I could imagine that victims of a future identity theft might have a civil claim against company if/when real losses have occurred, but it's quite possible that if the CEO personally published all this data, filmed all of this, and sent to the prosecutor's office, that no crime (according to current USA privacy laws) could be found there.

I'm not saying this shouldn't have consequences. What I'm saying is this is far too nuanced to just say "lock up the CEO"
How about making positive proposals of your own instead of negating everyone else's? Clearly many people find the existing rules and practices inadequate and propose heavy burdens of responsibility commensurate with the substantial incentives and rewards that accrue to success in business.

CEOs are not an oppressed class groaning under the burden of social structures that keep them locked up in the C-suite. Even if they are confronted with draconian penalties for naive misadventure, most CEOs of medium and large firms can afford A+ legal representation. If you're more worried about them than you are about the potential first and second-order effects upon tens or (in this case) hundreds of millions of people, then you are essentially choosing to be a pawn of the powerful.

I think you're blowing grovegames' original post out of proportion — he asked some pretty reasonable questions.
Of course they're reasonable. But problematic large scale data breaches are not a new problem. The last financial crisis was almost a decade ago, and yet we haven't developed a new culture of organizational responsibility since, despite the massive societal costs.

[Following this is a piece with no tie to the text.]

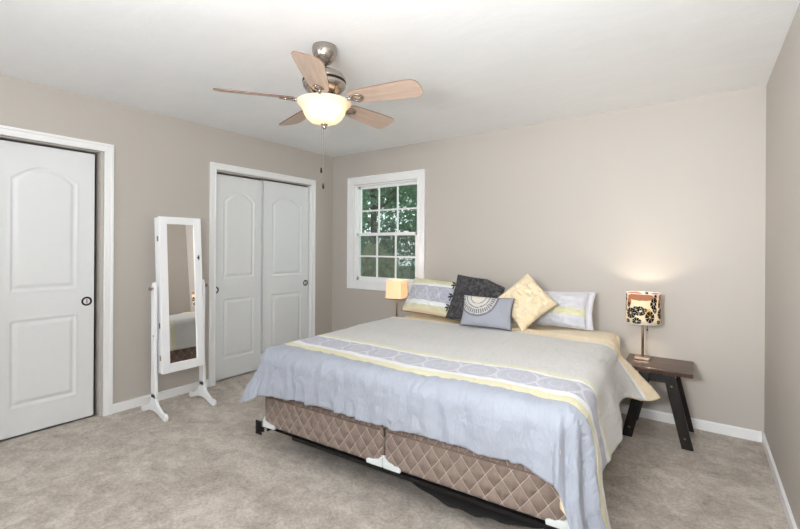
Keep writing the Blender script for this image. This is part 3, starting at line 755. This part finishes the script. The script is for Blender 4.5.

Not to make overly sweeping generalizations, but 'hold on, let's think through all the ramifications here instead of being too hasty' is a great way to maintain the status quo while avoiding any responsibility for it. Who benefits? It sure ain't the general public.

Indeed, lock up a couple CEOs and the others will feel a much stronger need to create better protections. Right?
I don't think it's so simple, but it's clear that most businesses take a reactive rather than a proactive approach to security and many other important considerations. Guillotining a few corporations is likely to have a salutary effect upon the others.

To some extent this is a cultural divide; anglo-Saxon capitalism has an unspoken ethic of 'forge ahead, cross bridges when you come to them' while continental European capitalism is far more accommodating of social considerations and has a 'first do no harm' approach. There are upsides and downsides to both approaches - and of course these are very shallow and incomplete characterizations of complex economic and cultural factors, which I have no intention of trying to defend if someone complains about them.